KEY POINTS:
Auckland Chamber Orchestra's Composer Portrait concerts are an invaluable contribution to the city's musical calendar, allotting our country's music the same contextualising we get from retrospective exhibitions in the visual arts.
On Sunday, a smallish but loyal audience was given five samples of John Rimmer's music, chosen by conductor Peter Scholes.
A 1964 Octet may have been a student exercise but, despite Stravinskian tactics, Rimmer made his own mark in the pungent bassoon and horn writing.
The well-primed ensemble relished the playful note-by-note chord build-ups in the boisterous finale.

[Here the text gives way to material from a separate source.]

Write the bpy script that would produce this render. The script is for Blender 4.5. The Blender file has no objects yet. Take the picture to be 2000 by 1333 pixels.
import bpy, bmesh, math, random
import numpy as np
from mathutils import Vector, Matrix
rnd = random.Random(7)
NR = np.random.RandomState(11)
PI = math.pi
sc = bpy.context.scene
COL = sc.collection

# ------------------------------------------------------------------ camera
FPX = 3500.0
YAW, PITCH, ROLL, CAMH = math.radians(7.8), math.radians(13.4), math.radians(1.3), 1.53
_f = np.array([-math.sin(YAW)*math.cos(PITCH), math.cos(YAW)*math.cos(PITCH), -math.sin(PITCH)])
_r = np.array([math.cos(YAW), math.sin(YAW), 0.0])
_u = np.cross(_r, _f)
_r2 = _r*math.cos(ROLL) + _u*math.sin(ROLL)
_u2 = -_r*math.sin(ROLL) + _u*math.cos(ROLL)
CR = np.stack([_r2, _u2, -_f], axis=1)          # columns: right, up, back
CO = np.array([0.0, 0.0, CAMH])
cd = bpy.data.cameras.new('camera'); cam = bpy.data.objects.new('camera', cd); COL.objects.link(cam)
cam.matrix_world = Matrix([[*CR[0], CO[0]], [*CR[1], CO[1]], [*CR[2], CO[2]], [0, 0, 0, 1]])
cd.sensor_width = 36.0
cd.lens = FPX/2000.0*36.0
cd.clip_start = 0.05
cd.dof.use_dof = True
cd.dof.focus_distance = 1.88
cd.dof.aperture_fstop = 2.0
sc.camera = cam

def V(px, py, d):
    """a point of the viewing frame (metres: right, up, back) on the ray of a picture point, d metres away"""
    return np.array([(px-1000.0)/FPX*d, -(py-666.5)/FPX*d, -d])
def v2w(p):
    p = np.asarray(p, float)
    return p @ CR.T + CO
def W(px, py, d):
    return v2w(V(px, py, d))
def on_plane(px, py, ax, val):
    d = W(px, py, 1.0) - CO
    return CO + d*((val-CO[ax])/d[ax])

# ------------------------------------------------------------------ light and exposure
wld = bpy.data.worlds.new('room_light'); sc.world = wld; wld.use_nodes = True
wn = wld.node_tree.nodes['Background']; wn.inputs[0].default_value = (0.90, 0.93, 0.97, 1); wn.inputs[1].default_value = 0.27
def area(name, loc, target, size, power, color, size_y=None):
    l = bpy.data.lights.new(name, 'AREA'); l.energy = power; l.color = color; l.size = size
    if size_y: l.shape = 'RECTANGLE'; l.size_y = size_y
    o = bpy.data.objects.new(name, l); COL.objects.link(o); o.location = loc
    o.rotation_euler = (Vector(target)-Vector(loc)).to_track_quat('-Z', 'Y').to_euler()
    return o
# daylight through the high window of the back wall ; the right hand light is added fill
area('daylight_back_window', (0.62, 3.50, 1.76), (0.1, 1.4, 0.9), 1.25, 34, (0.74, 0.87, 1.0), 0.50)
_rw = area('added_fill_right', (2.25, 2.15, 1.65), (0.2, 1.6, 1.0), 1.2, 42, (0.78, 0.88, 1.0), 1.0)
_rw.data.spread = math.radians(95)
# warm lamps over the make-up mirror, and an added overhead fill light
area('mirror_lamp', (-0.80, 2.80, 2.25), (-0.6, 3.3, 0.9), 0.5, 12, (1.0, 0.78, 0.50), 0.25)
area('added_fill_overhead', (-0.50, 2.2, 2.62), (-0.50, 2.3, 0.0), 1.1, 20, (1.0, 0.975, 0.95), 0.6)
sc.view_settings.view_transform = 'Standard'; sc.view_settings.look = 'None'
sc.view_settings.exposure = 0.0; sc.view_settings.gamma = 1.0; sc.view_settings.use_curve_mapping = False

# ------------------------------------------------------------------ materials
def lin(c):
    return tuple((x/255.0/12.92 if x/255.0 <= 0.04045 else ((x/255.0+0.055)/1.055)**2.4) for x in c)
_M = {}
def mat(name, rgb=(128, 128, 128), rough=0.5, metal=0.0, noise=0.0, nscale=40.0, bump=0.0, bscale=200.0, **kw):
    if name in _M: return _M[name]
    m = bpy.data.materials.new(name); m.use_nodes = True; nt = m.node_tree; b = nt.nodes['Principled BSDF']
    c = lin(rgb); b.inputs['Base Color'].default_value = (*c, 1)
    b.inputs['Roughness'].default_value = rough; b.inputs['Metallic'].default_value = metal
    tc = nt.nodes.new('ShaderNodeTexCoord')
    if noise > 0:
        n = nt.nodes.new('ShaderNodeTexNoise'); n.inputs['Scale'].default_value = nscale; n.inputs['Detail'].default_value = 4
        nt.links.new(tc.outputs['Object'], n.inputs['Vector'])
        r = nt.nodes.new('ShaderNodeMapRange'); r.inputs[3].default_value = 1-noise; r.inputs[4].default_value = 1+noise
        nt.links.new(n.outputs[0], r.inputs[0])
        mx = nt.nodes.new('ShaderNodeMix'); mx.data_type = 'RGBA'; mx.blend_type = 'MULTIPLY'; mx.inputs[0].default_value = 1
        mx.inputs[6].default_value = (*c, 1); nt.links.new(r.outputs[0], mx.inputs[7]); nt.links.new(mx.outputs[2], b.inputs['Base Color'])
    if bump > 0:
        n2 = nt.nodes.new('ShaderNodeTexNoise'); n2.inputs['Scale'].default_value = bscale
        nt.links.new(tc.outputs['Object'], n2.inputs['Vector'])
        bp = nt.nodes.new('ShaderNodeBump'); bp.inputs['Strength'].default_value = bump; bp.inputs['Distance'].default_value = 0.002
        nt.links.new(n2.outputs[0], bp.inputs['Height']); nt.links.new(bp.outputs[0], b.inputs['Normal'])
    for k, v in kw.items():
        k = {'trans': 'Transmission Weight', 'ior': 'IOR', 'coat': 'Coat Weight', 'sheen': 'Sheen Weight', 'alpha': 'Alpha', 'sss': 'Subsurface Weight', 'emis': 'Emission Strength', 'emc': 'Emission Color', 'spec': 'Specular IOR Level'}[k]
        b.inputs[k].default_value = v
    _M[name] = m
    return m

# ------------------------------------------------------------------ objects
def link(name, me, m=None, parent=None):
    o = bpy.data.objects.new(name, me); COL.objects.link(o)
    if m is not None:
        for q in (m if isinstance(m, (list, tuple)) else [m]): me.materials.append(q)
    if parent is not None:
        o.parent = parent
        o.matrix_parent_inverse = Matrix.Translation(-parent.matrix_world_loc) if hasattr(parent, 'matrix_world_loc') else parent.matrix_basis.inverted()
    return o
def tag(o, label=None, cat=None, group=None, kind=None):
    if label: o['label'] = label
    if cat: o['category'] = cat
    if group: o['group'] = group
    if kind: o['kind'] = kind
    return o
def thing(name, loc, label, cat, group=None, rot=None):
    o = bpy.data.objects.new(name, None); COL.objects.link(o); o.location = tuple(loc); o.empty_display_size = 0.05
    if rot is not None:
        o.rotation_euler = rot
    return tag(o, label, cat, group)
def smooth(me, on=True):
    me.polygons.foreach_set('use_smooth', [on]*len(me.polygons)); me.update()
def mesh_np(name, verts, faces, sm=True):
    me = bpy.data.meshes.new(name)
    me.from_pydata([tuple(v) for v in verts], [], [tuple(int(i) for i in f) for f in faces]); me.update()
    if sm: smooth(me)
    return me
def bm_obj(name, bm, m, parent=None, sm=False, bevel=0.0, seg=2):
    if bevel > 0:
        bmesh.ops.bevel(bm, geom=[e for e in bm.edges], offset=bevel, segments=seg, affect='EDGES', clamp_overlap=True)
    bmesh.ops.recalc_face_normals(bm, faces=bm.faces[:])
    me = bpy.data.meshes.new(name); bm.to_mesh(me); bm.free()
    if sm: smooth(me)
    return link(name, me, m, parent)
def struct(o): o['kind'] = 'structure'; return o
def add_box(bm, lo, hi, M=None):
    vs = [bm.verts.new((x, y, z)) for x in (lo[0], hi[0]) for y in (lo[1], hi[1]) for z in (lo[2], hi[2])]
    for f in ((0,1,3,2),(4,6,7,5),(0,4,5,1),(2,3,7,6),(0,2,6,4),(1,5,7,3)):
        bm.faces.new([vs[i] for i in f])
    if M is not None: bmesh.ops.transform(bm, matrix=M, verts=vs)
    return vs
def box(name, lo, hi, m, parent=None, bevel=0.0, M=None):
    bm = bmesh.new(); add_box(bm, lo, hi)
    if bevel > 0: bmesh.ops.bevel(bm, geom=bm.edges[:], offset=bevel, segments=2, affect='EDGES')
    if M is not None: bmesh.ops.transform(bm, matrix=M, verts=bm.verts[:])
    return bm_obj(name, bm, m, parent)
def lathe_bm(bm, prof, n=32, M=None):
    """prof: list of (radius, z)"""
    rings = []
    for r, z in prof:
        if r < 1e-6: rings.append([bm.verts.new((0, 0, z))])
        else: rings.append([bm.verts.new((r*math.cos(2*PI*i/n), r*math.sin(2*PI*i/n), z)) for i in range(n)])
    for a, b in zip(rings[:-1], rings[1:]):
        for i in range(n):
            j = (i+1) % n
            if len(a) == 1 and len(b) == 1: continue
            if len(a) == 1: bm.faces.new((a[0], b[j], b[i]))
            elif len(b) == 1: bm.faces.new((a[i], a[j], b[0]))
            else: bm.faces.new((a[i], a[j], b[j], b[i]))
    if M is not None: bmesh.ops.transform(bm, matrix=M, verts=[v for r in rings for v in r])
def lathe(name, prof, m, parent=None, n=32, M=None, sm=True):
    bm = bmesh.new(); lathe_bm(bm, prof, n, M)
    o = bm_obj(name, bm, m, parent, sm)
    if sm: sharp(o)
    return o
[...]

Although clarinetist Scholes and percussionist Shane Currey gave an electrifying account of the 1981 Emergence, perhaps a score from the composer's ground-breaking Composition series might have been a better choice. These works unite live players and pre-recorded tape and would have provided a gateway into the electronic-influenced sounds of Rimmer's acoustic pieces.

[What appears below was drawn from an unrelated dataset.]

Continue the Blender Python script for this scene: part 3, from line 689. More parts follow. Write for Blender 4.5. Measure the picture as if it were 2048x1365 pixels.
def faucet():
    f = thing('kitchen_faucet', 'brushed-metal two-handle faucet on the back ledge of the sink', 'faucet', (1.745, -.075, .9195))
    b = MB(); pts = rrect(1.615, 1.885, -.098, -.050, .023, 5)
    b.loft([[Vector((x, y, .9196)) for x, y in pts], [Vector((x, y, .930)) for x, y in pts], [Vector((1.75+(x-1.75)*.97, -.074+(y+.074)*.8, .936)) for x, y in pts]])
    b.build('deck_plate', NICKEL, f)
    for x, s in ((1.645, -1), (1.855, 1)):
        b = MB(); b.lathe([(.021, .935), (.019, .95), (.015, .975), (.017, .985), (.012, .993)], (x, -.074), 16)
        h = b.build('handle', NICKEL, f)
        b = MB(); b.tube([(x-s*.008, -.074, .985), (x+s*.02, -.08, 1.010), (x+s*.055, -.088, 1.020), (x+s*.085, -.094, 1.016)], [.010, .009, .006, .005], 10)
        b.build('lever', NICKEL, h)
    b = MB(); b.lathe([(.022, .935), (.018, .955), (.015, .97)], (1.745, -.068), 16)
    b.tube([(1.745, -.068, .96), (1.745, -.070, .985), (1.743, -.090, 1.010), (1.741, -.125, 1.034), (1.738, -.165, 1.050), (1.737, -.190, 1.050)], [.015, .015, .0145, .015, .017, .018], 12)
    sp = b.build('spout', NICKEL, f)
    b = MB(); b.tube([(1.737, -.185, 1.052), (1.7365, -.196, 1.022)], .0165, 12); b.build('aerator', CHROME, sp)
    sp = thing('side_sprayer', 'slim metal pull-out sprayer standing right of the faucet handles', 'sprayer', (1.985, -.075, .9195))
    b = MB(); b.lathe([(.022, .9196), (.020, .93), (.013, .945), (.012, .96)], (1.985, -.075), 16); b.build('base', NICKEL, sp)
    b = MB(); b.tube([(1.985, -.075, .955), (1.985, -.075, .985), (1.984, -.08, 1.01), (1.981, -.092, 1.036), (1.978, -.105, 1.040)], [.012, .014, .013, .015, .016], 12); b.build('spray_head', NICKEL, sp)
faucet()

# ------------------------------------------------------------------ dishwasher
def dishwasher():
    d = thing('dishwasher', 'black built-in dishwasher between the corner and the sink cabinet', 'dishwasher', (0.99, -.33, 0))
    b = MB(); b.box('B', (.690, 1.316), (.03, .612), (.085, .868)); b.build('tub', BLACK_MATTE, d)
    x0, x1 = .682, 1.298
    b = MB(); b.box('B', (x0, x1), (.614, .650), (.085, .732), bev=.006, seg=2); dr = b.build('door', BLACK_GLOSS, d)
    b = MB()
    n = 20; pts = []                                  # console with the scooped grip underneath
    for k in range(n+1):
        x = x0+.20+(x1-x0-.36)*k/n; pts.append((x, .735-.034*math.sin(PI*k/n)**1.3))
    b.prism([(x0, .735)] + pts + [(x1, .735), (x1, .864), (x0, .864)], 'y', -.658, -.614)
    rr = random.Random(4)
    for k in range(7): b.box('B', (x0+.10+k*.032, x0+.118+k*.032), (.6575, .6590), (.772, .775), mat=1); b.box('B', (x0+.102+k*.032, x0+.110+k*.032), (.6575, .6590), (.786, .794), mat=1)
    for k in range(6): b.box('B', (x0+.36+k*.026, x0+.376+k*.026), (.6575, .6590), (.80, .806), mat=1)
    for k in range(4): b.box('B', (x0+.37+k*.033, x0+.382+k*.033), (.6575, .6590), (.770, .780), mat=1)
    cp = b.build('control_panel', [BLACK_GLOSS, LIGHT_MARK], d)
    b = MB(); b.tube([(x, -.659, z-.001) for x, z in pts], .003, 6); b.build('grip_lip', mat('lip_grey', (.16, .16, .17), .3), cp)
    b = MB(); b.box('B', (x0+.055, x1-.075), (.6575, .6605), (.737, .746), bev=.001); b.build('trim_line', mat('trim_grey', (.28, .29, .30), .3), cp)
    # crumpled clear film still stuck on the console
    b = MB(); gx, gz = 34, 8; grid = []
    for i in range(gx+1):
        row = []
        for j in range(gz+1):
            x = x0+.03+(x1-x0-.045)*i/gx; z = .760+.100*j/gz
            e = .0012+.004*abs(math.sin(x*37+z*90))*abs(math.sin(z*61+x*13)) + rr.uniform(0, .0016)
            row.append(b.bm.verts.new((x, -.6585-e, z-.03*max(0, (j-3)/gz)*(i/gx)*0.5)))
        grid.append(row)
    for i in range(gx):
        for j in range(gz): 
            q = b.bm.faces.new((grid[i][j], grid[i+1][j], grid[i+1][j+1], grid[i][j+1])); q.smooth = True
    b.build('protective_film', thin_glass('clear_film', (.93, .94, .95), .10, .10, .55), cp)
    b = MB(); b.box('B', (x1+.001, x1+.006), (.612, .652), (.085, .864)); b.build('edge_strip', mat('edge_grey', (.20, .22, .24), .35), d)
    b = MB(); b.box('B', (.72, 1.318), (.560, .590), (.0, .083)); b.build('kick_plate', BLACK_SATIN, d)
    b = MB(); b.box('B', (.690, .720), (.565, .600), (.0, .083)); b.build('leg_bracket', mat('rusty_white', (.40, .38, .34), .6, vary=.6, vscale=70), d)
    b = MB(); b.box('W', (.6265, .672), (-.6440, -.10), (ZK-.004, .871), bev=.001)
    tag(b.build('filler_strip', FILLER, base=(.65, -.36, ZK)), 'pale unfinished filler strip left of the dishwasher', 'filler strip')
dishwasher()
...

Elegantly turned performances of De Aestibus Rerum (1983) and Murmures (1995) displayed a typically finessed soundworld, especially the first with its motivic swirls and flurries, offset by Carl Wells' dramatic horn outbursts.

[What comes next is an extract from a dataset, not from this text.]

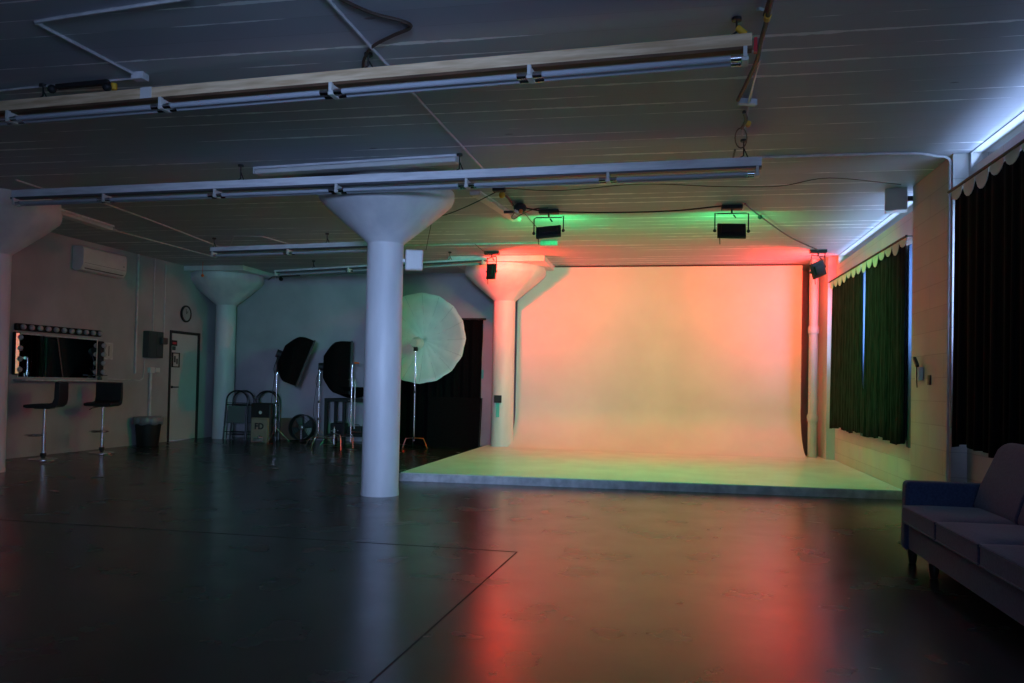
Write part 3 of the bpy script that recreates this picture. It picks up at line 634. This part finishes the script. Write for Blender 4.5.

Murmures was driven by Sarah Watkins' piano, nudging the edges of hard bop and shiveringly effective when Currey added gamelan shadings.
The 1993 Gossamer was the concert's first venture into a bigger ensemble with a semicircle of 12 string players. As it progressed, Rimmer's spatial play became more evident, working across stage from violins to violas, but its sketch-like quality denied it the structural cohesion of the evening's closing piece.
The Ring of Fire from 1976 gave the concert its title. This is Rimmer's masterpiece, introduced and signed off by the accomplished Adrianna Lis, first on alto flute and finally on piccolo.
The composer's images of volcanic volatility are many and various, from the quasi-electronic sounds of the central section to the arresting colour blends when lahars flow.
Scholes drew a solid, disciplined performance from his group, with a striking solo turn from cellist David Garner and a welcome reminder in its closing koauau-like lament that this 32-year-old score catches the essence of Pacific music so much more tellingly than some recent pieces with more overt bicultural intentions.